EXERCISE INSTRUCTIONS: For this exercise, return only the lines from the line containing "Recreate this scene" through the line containing "F=740.0; TH=math.radians(7.05); cT,sT=math.cos(TH),math.sin(TH)", both ends included, exactly as they are.

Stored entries
** Begin **

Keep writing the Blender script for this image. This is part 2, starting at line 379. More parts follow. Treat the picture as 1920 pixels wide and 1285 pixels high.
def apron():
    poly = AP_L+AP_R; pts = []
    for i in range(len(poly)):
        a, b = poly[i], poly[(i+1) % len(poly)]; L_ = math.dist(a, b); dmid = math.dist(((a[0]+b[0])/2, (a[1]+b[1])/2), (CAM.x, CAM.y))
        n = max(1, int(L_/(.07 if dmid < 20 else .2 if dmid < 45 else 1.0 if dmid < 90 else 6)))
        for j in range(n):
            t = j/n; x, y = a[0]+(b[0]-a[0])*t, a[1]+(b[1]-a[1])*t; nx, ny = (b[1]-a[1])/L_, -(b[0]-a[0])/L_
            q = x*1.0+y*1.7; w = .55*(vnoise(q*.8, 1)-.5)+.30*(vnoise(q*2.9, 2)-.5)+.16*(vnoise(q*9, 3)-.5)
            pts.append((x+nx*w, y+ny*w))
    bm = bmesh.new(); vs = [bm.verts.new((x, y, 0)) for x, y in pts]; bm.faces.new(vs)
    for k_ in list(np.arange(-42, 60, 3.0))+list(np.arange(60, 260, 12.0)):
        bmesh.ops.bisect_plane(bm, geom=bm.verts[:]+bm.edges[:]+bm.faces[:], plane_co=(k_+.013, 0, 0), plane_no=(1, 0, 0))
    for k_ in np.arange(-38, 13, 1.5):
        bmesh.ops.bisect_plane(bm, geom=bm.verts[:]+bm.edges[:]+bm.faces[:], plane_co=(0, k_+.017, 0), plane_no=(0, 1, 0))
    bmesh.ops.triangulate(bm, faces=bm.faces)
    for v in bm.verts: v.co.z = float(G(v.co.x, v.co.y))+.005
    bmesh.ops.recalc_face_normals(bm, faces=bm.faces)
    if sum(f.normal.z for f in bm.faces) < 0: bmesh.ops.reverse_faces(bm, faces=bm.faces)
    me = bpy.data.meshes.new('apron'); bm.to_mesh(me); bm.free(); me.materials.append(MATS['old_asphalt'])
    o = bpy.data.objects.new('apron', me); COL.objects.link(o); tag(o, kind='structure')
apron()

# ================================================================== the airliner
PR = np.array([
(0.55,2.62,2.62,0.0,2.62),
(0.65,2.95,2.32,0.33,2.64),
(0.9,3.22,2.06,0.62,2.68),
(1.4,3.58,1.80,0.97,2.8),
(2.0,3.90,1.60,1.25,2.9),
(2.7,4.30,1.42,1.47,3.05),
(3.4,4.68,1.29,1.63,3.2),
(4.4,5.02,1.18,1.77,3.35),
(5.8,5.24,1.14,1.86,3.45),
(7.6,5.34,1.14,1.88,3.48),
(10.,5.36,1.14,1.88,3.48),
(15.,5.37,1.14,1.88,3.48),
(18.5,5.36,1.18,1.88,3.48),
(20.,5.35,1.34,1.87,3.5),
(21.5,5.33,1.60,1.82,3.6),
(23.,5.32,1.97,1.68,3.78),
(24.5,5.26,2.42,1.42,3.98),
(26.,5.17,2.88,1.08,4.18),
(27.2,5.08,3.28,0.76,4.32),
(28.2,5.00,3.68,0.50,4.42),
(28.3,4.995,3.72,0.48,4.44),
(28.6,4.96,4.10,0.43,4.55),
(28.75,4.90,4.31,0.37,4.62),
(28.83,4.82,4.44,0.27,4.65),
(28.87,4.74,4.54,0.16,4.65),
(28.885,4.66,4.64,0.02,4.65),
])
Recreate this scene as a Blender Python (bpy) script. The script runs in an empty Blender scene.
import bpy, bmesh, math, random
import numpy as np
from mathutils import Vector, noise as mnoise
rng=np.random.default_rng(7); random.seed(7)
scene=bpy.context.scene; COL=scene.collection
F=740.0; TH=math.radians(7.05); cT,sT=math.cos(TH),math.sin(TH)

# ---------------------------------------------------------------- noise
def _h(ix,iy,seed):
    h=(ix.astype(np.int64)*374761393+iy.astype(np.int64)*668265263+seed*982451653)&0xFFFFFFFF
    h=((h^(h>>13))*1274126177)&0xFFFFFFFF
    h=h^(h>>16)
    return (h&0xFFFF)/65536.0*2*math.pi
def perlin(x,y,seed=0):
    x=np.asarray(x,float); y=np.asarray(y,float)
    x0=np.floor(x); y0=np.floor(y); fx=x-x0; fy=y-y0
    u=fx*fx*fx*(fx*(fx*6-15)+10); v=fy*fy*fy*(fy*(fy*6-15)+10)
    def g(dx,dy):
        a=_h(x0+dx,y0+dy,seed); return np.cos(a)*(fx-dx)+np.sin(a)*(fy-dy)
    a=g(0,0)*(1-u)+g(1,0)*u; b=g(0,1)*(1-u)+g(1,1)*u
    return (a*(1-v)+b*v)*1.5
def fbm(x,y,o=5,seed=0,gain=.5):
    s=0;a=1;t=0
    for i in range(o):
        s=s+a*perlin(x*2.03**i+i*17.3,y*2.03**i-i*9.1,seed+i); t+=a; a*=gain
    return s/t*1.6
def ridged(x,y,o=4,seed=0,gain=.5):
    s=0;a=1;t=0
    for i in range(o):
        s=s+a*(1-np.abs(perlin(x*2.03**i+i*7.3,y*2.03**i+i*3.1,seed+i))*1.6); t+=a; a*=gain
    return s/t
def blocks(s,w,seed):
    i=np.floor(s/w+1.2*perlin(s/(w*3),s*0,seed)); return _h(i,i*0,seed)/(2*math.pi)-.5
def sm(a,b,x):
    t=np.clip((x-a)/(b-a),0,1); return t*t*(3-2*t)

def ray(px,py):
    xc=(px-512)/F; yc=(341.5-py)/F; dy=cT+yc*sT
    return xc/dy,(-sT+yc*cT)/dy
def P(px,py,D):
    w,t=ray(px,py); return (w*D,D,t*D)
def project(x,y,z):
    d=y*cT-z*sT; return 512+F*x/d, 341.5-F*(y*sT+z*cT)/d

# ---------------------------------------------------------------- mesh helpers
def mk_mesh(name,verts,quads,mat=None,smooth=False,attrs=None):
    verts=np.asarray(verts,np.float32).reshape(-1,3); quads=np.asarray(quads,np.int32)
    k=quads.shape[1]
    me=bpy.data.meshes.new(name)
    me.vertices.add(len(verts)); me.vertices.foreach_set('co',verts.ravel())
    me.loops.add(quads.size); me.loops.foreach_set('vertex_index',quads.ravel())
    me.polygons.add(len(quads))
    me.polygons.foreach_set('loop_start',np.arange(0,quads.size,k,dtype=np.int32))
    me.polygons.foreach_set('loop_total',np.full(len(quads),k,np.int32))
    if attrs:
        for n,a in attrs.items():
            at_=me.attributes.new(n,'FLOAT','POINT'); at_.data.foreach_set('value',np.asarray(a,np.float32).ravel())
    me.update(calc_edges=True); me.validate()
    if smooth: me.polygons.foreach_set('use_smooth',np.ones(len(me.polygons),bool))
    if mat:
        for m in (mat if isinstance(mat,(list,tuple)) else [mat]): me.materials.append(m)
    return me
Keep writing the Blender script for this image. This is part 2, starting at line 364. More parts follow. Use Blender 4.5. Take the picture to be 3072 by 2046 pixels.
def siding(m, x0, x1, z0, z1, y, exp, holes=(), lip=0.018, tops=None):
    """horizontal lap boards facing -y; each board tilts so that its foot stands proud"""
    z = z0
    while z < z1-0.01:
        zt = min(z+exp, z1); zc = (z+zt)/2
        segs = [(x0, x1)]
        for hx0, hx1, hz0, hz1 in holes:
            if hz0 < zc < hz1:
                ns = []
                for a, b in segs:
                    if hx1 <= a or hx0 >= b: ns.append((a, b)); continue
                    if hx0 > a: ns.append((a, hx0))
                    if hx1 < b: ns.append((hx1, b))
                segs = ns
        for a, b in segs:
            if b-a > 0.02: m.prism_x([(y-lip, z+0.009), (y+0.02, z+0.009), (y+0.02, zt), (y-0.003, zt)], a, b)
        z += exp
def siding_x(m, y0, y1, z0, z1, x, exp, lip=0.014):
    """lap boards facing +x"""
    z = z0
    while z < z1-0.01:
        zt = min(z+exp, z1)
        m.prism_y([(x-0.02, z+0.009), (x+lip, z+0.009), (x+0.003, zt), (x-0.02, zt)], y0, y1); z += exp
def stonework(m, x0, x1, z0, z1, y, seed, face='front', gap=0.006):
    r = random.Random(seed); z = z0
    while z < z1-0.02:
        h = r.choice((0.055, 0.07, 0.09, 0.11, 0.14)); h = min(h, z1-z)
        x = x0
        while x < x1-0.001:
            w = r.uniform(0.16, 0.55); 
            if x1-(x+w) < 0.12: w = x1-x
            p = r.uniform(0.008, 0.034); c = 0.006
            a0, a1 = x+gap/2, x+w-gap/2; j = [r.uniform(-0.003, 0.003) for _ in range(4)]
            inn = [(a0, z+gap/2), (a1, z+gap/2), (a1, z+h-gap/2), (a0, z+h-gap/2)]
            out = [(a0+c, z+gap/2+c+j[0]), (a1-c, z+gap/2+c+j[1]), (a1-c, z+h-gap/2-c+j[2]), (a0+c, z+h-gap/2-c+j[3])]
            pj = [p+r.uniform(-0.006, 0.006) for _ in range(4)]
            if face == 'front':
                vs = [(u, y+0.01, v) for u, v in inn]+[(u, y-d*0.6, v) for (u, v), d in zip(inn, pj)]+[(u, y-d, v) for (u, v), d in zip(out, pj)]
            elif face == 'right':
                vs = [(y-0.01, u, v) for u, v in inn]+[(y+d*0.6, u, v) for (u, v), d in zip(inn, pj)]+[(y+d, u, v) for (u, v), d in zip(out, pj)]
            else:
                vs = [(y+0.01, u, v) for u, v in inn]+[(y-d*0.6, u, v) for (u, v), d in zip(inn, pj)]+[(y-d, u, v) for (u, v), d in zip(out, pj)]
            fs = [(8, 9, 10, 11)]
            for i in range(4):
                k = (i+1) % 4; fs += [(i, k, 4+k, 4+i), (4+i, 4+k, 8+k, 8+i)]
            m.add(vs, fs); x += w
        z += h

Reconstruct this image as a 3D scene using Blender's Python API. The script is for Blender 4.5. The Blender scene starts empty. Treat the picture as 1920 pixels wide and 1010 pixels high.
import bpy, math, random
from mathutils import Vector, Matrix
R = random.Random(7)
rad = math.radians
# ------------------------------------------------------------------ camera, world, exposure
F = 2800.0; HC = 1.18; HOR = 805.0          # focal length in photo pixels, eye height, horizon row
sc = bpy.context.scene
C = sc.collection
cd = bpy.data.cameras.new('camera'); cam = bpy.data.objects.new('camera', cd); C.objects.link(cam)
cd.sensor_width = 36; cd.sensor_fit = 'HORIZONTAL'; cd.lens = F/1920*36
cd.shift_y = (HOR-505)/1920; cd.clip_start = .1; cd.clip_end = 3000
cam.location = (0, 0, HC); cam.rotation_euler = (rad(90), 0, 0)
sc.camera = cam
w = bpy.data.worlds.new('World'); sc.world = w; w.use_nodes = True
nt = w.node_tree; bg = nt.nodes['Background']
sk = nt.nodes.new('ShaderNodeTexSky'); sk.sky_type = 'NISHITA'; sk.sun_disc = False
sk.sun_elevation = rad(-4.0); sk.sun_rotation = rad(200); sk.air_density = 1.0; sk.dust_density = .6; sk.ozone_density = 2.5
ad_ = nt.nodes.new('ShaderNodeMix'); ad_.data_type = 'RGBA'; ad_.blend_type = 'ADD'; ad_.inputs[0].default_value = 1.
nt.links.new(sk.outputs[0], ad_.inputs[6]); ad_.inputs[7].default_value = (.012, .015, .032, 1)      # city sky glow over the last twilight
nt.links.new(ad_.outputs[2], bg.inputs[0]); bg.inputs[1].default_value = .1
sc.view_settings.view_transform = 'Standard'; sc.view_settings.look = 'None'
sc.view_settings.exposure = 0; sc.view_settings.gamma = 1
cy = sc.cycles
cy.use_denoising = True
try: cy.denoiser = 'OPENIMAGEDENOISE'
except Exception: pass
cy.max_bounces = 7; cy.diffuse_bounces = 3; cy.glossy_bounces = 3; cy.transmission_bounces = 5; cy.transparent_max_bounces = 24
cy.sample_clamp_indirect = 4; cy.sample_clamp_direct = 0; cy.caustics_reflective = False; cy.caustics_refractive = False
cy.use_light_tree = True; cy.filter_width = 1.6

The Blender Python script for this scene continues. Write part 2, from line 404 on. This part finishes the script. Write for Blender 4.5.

** End **

ANSWER TO THE PROBLEM:
Recreate this scene as a Blender Python (bpy) script. The script runs in an empty Blender scene.
import bpy, bmesh, math, random
import numpy as np
from mathutils import Vector, noise as mnoise
rng=np.random.default_rng(7); random.seed(7)
scene=bpy.context.scene; COL=scene.collection
F=740.0; TH=math.radians(7.05); cT,sT=math.cos(TH),math.sin(TH)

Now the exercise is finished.